En effet, lorsqu’une tempête géomagnétique survient, elle crée d’intenses courants électriques circulant entre la Terre et l’espace, des « courants induits géomagnétiquement ». Ceux-ci peuvent court-circuiter les lignes électriques et les réseaux, ce qui peut entraîner la mise hors service de toutes les technologies terrestres.
Un autre effet secondaire de la météorologie spatiale pouvant affecter les satellites est le réchauffement de la thermosphère — la couche de l’atmosphère comprise entre la mésosphère et l’exosphère (soit entre 100 et 600 km d’altitude environ). Ce réchauffement peut momentanément augmenter la densité de la haute atmosphère, provoquant un phénomène appelé « traînée atmosphérique » — l’atmosphère étant plus épaisse, tout ce qui s’y déplace tend à ralentir.
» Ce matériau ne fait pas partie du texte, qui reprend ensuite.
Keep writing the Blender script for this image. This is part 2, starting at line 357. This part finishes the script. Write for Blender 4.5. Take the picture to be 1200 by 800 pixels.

Les satellites de Starlink en ont subi les conséquences.
Un nuage magnétique renforcé par le vent solaire
Les chercheurs qui ont examiné les caractéristiques de l’événement solaire du 29 janvier 2022 évoquent une « tempête géomagnétique de force modérée », causée par une CME du halo de vitesse modérée (environ 690 km/s) provenant d’une région active située dans le quadrant nord-est du Soleil. « L’éruption a été marquée par une éruption M1.1, qui a commencé à 22:45 UT, a culminé à 23:32 UT le 29 janvier et s’est terminée à 00:24 UT le jour suivant. La CME s’est transformée en un nuage magnétique », résument-ils dans leur article de pré-impression.
L’orage géomagnétique a été provoqué par une forte composante sud du nuage magnétique, stimulée par un courant de vent solaire à grande vitesse qui suivait ce dernier, précisent les chercheurs. La météo spatiale n’a toutefois pas vraiment inquiété Starlink, qui a maintenu son lancement malgré les avertissements liés à l’activité solaire. Affectés par la traînée atmosphérique, la plupart des satellites se sont rapidement désorbités, puis ont été détruits lors de leur descente. Cette perte a coûté des millions de dollars à la société.
Les sociétés de satellites sont habituellement plus attentives aux rapports émanant d’organismes tels que le Space Weather Prediction Center. Si elles sont prévenues suffisamment à l’avance, elles peuvent prendre des mesures pour protéger leurs équipements. De même, les astronautes à bord de l’ISS peuvent se mettre à l’abri jusqu’à ce que la tempête passe, tandis que les compagnies d’électricité peuvent également prendre les mesures nécessaires pour limiter les dommages en cas d’événement violent, rappelle Universe Today.
Les physiciens solaires continuent d’étudier attentivement ces éruptions solaires dans le but de mettre au point un système de prévision infaillible. À l’heure actuelle, plusieurs satellites d’observation surveillent attentivement le Soleil et envoient des notifications dès qu’une éruption se produit — ce qui nous donne quelques heures pour prendre les mesures adéquates.